**Task prompt:** Count the lines that hold the string "scene". Reply with the number alone.
- - -
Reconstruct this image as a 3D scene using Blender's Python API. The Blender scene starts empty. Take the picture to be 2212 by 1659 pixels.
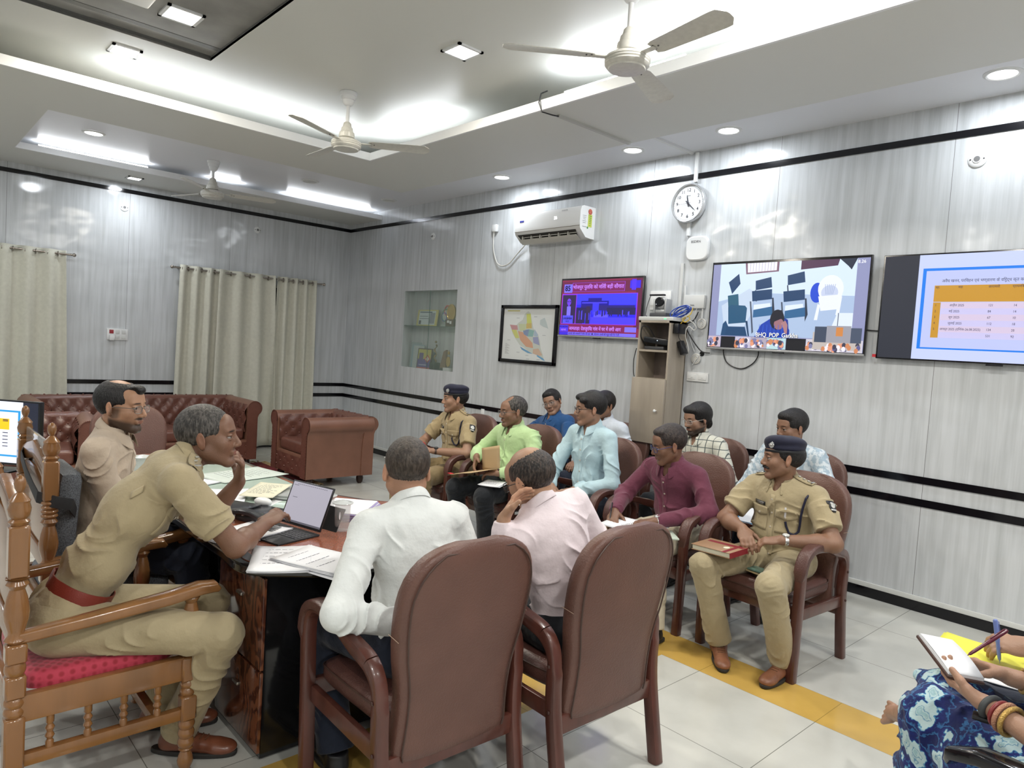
import bpy, bmesh, math, random
import numpy as np
from mathutils import Vector, Matrix
random.seed(7); np.random.seed(7)
SC = bpy.context.scene
COL = SC.collection
# ---------------------------------------------------------------- camera
CAM = np.array([9.3755, -5.1972, 1.5927])
YAW, PITCH, ROLL, FPX = math.radians(137.3837), math.radians(-2.96501), math.radians(3.66126), 1506.198
_f = np.array([math.cos(PITCH)*math.cos(YAW), math.cos(PITCH)*math.sin(YAW), math.sin(PITCH)])
_r0 = np.array([math.sin(YAW), -math.cos(YAW), 0.0]); _u0 = np.cross(_r0, _f)
_r = math.cos(ROLL)*_r0 + math.sin(ROLL)*_u0; _u = -math.sin(ROLL)*_r0 + math.cos(ROLL)*_u0
cd = bpy.data.cameras.new('camera'); co = bpy.data.objects.new('camera', cd); COL.objects.link(co)
cd.sensor_width = 36.0; cd.lens = FPX/2212*36; cd.clip_start = .05
co.matrix_world = Matrix(((_r[0], _u[0], -_f[0], CAM[0]), (_r[1], _u[1], -_f[1], CAM[1]), (_r[2], _u[2], -_f[2], CAM[2]), (0, 0, 0, 1)))
SC.camera = co
# ---------------------------------------------------------------- colour management, world, large lights
SC.view_settings.view_transform = 'Standard'; SC.view_settings.look = 'None'
SC.view_settings.gamma = 1.0; SC.view_settings.use_curve_mapping = False
SC.view_settings.exposure = 0.22
SC.cycles.max_bounces = 8; SC.cycles.diffuse_bounces = 4; SC.cycles.glossy_bounces = 3; SC.cycles.transmission_bounces = 6
SC.cycles.transparent_max_bounces = 8; SC.cycles.sample_clamp_indirect = 4.0
SC.cycles.caustics_reflective = False; SC.cycles.caustics_refractive = False
w = bpy.data.worlds.new('world'); SC.world = w; w.use_nodes = True
w.node_tree.nodes['Background'].inputs[0].default_value = (.8, .85, .9, 1); w.node_tree.nodes['Background'].inputs[1].default_value = .3

def lamp(name, kind, loc, power, size=.2, size_y=None, color=(1, 1, 1), rot=(0, 0, 0), shape=None, parent=None, spread=None):
    l = bpy.data.lights.new(name, kind); l.energy = power; l.color = color
    if kind == 'AREA':
        l.size = size
        if shape: l.shape = shape
        if size_y: l.shape = 'RECTANGLE' if shape is None else shape; l.size_y = size_y
        if spread: l.spread = spread
    o = bpy.data.objects.new(name, l); COL.objects.link(o); o.location = loc; o.rotation_euler = rot
    if parent: o.parent = parent
    return o
COOL = (.90, .95, 1.0); WARM = (1.0, .93, .80)
P_DOWN, P_PANEL, P_COVE = 9, 27, 6
# ---------------------------------------------------------------- materials
MATS = {}
def mat(name, col, rough=.6, metal=0, bump=None, spec=.5, coat=0, trans=0, emit=None, es=1, var=None, ior=None, alpha=1, sheen=0):
    """principled material; bump=(scale, strength[, stretch xyz]); var=(scale, amount[, stretch]) varies the tone"""
    if name in MATS: return MATS[name]
    m = bpy.data.materials.new(name); m.use_nodes = True; nt = m.node_tree; n = nt.nodes; l = nt.links
    b = n['Principled BSDF']; b.inputs['Base Color'].default_value = (*col, 1); b.inputs['Roughness'].default_value = rough
    b.inputs['Metallic'].default_value = metal; b.inputs['Specular IOR Level'].default_value = spec
    b.inputs['Coat Weight'].default_value = coat; b.inputs['Coat Roughness'].default_value = .08
    b.inputs['Transmission Weight'].default_value = trans; b.inputs['Alpha'].default_value = alpha
    if ior: b.inputs['IOR'].default_value = ior
    if sheen: b.inputs['Sheen Weight'].default_value = sheen
    if emit: b.inputs['Emission Color'].default_value = (*emit, 1); b.inputs['Emission Strength'].default_value = es
    tc = None
    def coords(st):
        nonlocal tc
        if tc is None: tc = n.new('ShaderNodeTexCoord')
        mp = n.new('ShaderNodeMapping'); l.new(tc.outputs['Object'], mp.inputs[0]); mp.inputs['Scale'].default_value = st
        return mp.outputs[0]
    if var:
        ns = n.new('ShaderNodeTexNoise'); ns.inputs['Scale'].default_value = var[0]; ns.inputs['Detail'].default_value = 5
        l.new(coords(var[2] if len(var) > 2 else (1, 1, 1)), ns.inputs['Vector'])
        r = n.new('ShaderNodeValToRGB'); a = var[1]
        r.color_ramp.elements[0].position = .3; r.color_ramp.elements[1].position = .7
        r.color_ramp.elements[0].color = (*[max(0, c*(1-a)) for c in col], 1); r.color_ramp.elements[1].color = (*[min(1, c*(1+a)) for c in col], 1)
        l.new(ns.outputs['Fac'], r.inputs[0]); l.new(r.outputs[0], b.inputs['Base Color'])
    if bump:
        ns = n.new('ShaderNodeTexNoise'); ns.inputs['Scale'].default_value = bump[0]; ns.inputs['Detail'].default_value = 4
        l.new(coords(bump[2] if len(bump) > 2 else (1, 1, 1)), ns.inputs['Vector'])
        bp = n.new('ShaderNodeBump'); bp.inputs['Strength'].default_value = bump[1]; bp.inputs['Distance'].default_value = .01
        l.new(ns.outputs['Fac'], bp.inputs['Height']); l.new(bp.outputs[0], b.inputs['Normal'])
    MATS[name] = m
    return m
def nodes(m): return m.node_tree.nodes, m.node_tree.links, m.node_tree.nodes['Principled BSDF']
def emat(name, col, s=1.0):
    """a glowing screen / lamp colour, no reflection colour of its own"""
    if name in MATS: return MATS[name]
    m = mat(name, tuple(c*.05 for c in col), .35, emit=col, es=s); return m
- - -
**Task result:** 2